4
Nov/16

SCREEN SLATE PRESENTS — THE MEDIUM IS THE MASSACRE: DEMON SEED

4
Nov/16
Julie Christie is trapped in a suburban nightmare in Donald Cammell’s DEMON SEED

Julie Christie is trapped in a suburban nightmare in Donald Cammell’s DEMON SEED

DEMON SEED (Donald Cammell, 1977)
Anthology Film Archives
32 Second Ave. at Second St.
Sunday, November 6, 3:00, and Tuesday, November 8, 9:00
Series runs through November 13
212-505-5181
anthologyfilmarchives.org

In his 1964 book, Understanding Media: The Extensions of Man, Marshall McLuhan declared, “In a culture like ours, long accustomed to splitting and dividing all things as a means of control, it is sometimes a bit of a shock to be reminded that, in operational and practical fact, the medium is the message. This is merely to say that the personal and social consequences of any medium — that is, of any extension of ourselves — result from the new scale that is introduced into our affairs by each extension of ourselves, or by any new technology.” Screen Slate and Anthology Film Archives have teamed up on a series that shows that concept at work in a very specific way. Continuing through November 13, “Screen Slate Presents: The Medium Is the Massacre” consists of a dozen horror films and specially chosen shorts that ratchet up the fear factor using cutting-edge technology and new media. Based on the novel by Dean R. Koontz, Donald Cammell’s creepy, claustrophobic 1977 futuristic thriller Demon Seed offers a very different look at motherhood. The film stars a surprisingly game Julie Christie as Susan Harris, a frustrated housewife whose husband, Alex (Fritz Weaver), is the leader of a team that has built a master computer known as Proteus (voiced by Robert Vaughn). When Alex goes off for several months to further Proteus’s already impressive attributes, the supercomputer starts developing a mind of its own, locking Susan in the house and deciding she must give birth to its child.
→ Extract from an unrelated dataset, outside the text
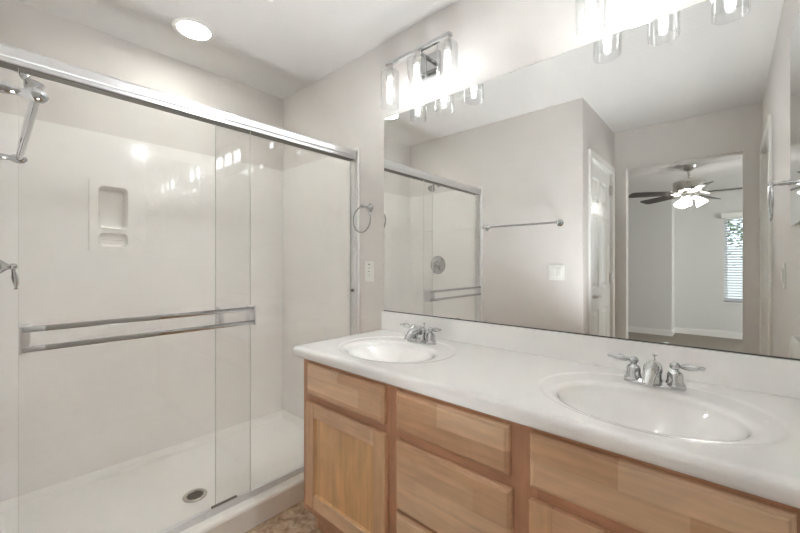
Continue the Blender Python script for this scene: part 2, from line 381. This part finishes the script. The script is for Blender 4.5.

Cammell, who codirected Performance with Nicolas Roeg, fills Demon Seed with trippy, psychedelic visuals (the fab animated sequence is by Jordan Belson and Bo Gehring with Ron Hays) and cool technological flourishes, along with an electronic score by Ian Underwood and Lee Ritenour supplementing Jerry Fielding’s central musical themes. The film delves into suburban paranoia with Toffler-esque flare and an Orwellian fear of artificial intelligence. The film harkens back to Stanley Kubrick’s 2001: A Space Odyssey and Joseph Sargent’s Colossus: The Forbin Project while influencing such future films as John Badham’s WarGames, which also names its supercomputer “Joshua” and casts Weaver look-alike John Wood as computer creator Dr. Stephen Falken. Demon Seed is screening with Ericka Beckman’s 1999 experimental short Hiatus and Soda_Jerk’s one-minute Undaddy Mainframe on November 6 and 8 at Anthology. “Demon Seed with video effects by Ron Hays was perhaps the first film to integrate video with other special effect film processes,” Denise Gallant wrote in a 1982 issue of American Cinematographer. Programmed by Jon Dieringer of Screen Slate, “The Medium Is the Massacre” continues through November 13 with such other tech-savvy frightfests as David Cronenberg’s Videodrome (Cronenberg was directly influenced by McLuhan, who lectured at the university he attended), John Flynn’s Brainscan, Tobe Hooper’s Poltergeist, and Kiyoshi Kurosawa’s Pulse, each accompanied by at least one related short film. “Whenever the dragon’s teeth of technological change are sown, we reap a whirlwind of violence,” McLuhan also said, in a March 1969 Playboy interview.